Hace unos meses también conocimos las declaraciones del británico Tim Berners-Lee, considerado el padre del lenguaje HTML, el creador de Internet y uno de los grandes estudiosos del tema. El inglés cree que la Red informa mal y crea fuerzas antidemocráticas, y piensa que si no se la controla “pueden pasar cosas terribles”.
Sin duda, los medios de comunicación fueron siempre los que despertaron mayor optimismo. Durante la primera transmisión de las elecciones en Estados Unidos en 1920, el presidente de la NBC creyó ver en la radio una poderosa fuerza para lograr la paz mundial. Se atrevió a pronosticar que la radio “permitiría grandes avances en la educación y la cultura de las masas”. Con ella, la religión avanzaría más que en siglos (¿pensaría en los pastores electrónicos?). No sólo eso: puesto que si todos escuchaban la misma música e idénticos discursos, los pueblos desarrollarían sentimientos amistosos y tolerantes hacia el resto de la humanidad. Creía que la radio salvaría a la democracia, porque “en lugar de los demagogos políticos, surgiría el hombre que habla con la fría voz de la razón”. Habían pasado poco más de diez años cuando el peor de esos demagogos llegó a proclamarse führer en Alemania, y usó la radio para difundir toda su irracionalidad.

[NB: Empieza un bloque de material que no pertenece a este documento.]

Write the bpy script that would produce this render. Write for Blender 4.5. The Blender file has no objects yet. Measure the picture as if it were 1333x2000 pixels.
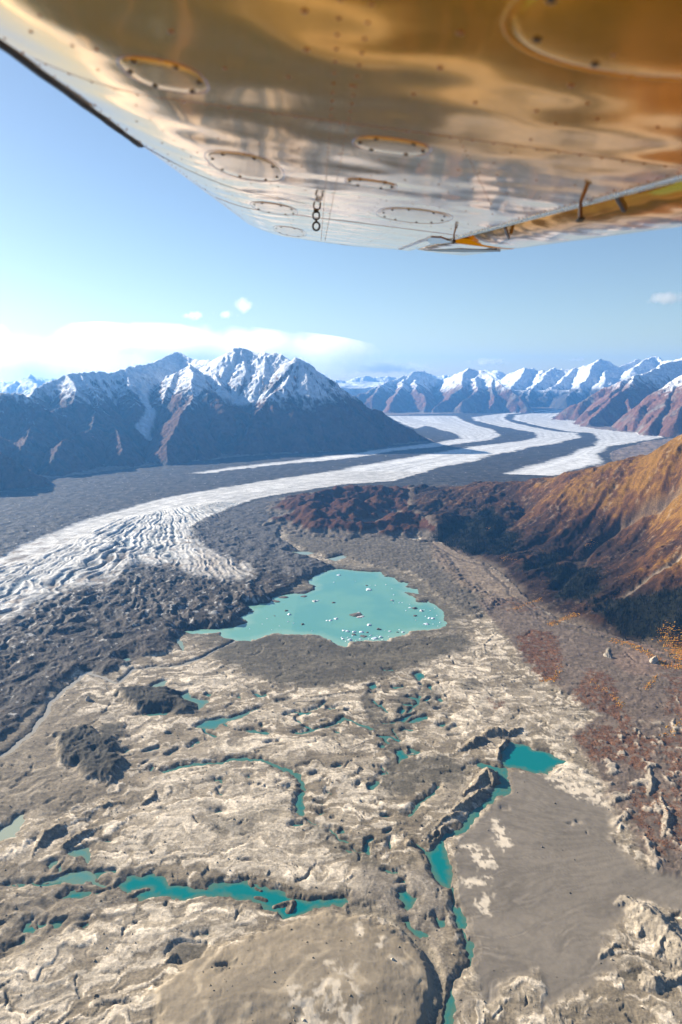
import bpy, bmesh, math, random
import numpy as np
from mathutils import Vector, Matrix

# ------------------------------------------------------------------ camera, sky, sun, exposure
scene = bpy.context.scene
C = scene.collection
CAM_H = 900.0
PITCH = math.radians(11.2)
F = 1333.0
cam_d = bpy.data.cameras.new('camera'); cam = bpy.data.objects.new('camera', cam_d); C.objects.link(cam)
cam_d.sensor_fit = 'VERTICAL'; cam_d.sensor_height = 36.0; cam_d.sensor_width = 24.0
cam_d.lens = 36.0 * F / 2000.0
cam_d.clip_start = 0.05; cam_d.clip_end = 400000.0
cam.location = (0, 0, CAM_H); cam.rotation_euler = (math.radians(90) - PITCH, 0, 0)
cam_d.dof.use_dof = True; cam_d.dof.focus_distance = 900.0; cam_d.dof.aperture_fstop = 3.2
scene.camera = cam
SUN_EL = math.radians(22.0)
SUN_AZ = math.radians(57.0)       # from +Y (view direction) towards -X (left)
world = bpy.data.worlds.new('World'); scene.world = world; world.use_nodes = True
nt = world.node_tree; nt.nodes.clear()
sky = nt.nodes.new('ShaderNodeTexSky'); sky.sky_type = 'NISHITA'; sky.sun_disc = False
sky.sun_elevation = SUN_EL; sky.sun_rotation = -SUN_AZ; sky.altitude = 900
sky.air_density = 1.0; sky.dust_density = 0.6; sky.ozone_density = 1.5
bg = nt.nodes.new('ShaderNodeBackground'); bg.inputs[1].default_value = 0.055
wo = nt.nodes.new('ShaderNodeOutputWorld')
nt.links.new(sky.outputs[0], bg.inputs[0]); nt.links.new(bg.outputs[0], wo.inputs[0])
sun_d = bpy.data.lights.new('sun', 'SUN'); sun = bpy.data.objects.new('sun', sun_d); C.objects.link(sun)
sun_d.energy = 5.0; sun_d.angle = math.radians(0.5); sun_d.color = (1.0, 0.905, 0.75)
SDIR = Vector((-math.sin(SUN_AZ) * math.cos(SUN_EL), math.cos(SUN_AZ) * math.cos(SUN_EL), math.sin(SUN_EL)))
sun.rotation_euler = SDIR.to_track_quat('Z', 'Y').to_euler()
sun.location = (-50, 20, 1000)
scene.view_settings.view_transform = 'Standard'; scene.view_settings.look = 'None'
scene.view_settings.exposure = 1.32; scene.view_settings.gamma = 1.0
scene.view_settings.use_curve_mapping = False
cy = scene.cycles
cy.max_bounces = 12; cy.diffuse_bounces = 2; cy.glossy_bounces = 3; cy.transmission_bounces = 2
cy.transparent_max_bounces = 8; cy.volume_bounces = 10; cy.use_denoising = True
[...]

Había otros efectos menos terribles pero no menos indeseables. Ya en 1923 un editorial de Printer’s Ink pedía que alguien le pusiera freno a la publicidad en la radio. Reclamaba más sutileza y pocas menciones del producto. Alguien tendría que haberle hecho caso alguna vez.
A lo largo de una vida, he visto surgir y diluirse muchas esperanzas alentadas por lo medios. Recuerdo las primeras TV en blanco y negro, que transmitían la imagen de Perón desde la vidriera de la mueblería del barrio. También cuando apareció el color, con la Junta festejando los goles de Kempes. Cuando llegó la TV por cable, recuerdo que mi primer zapping sirvió apenas para descubrir un artista ecológico que hacía esculturas con bosta de vaca, impermeables y decorativas a la vez.
Luego, cuando apareció la Red, los ingenieros de la Facultad me dieron una demostración práctica con las ocho mil entradas que tenía la palabra “sex”. Eran tiempos más ingenuos: todavía no habían aparecido las páginas racistas y de magia o los blogs de los barrabravas.
Unos años más, aun antes de que se conociera la banda ancha, ya había comenzado la ominosa polución de los Power Points, que sirven para que los comedidos de siempre nos bombardeen con apotegmas de Galeano, la Madre Teresa, Lennon o Bucay. Pronto invadirán los celulares, que tanto han permitido apuntar un misil contra un enemigo como salvar a un andinista perdido. Gracias a ellos, ahora es posible sacar una foto de la pizza antes de comerla o filmar las travesuras del perro. Pero quizá su mayor logro sea que tengamos cada vez más menos intimidad y nos controlemos los unos a los otros como Grandes Hermanos.
Por supuesto, ahora los celulares no sólo vienen con Bach, los Beatles y “El bombón asesino”. También traen “El paseo del elefantito”.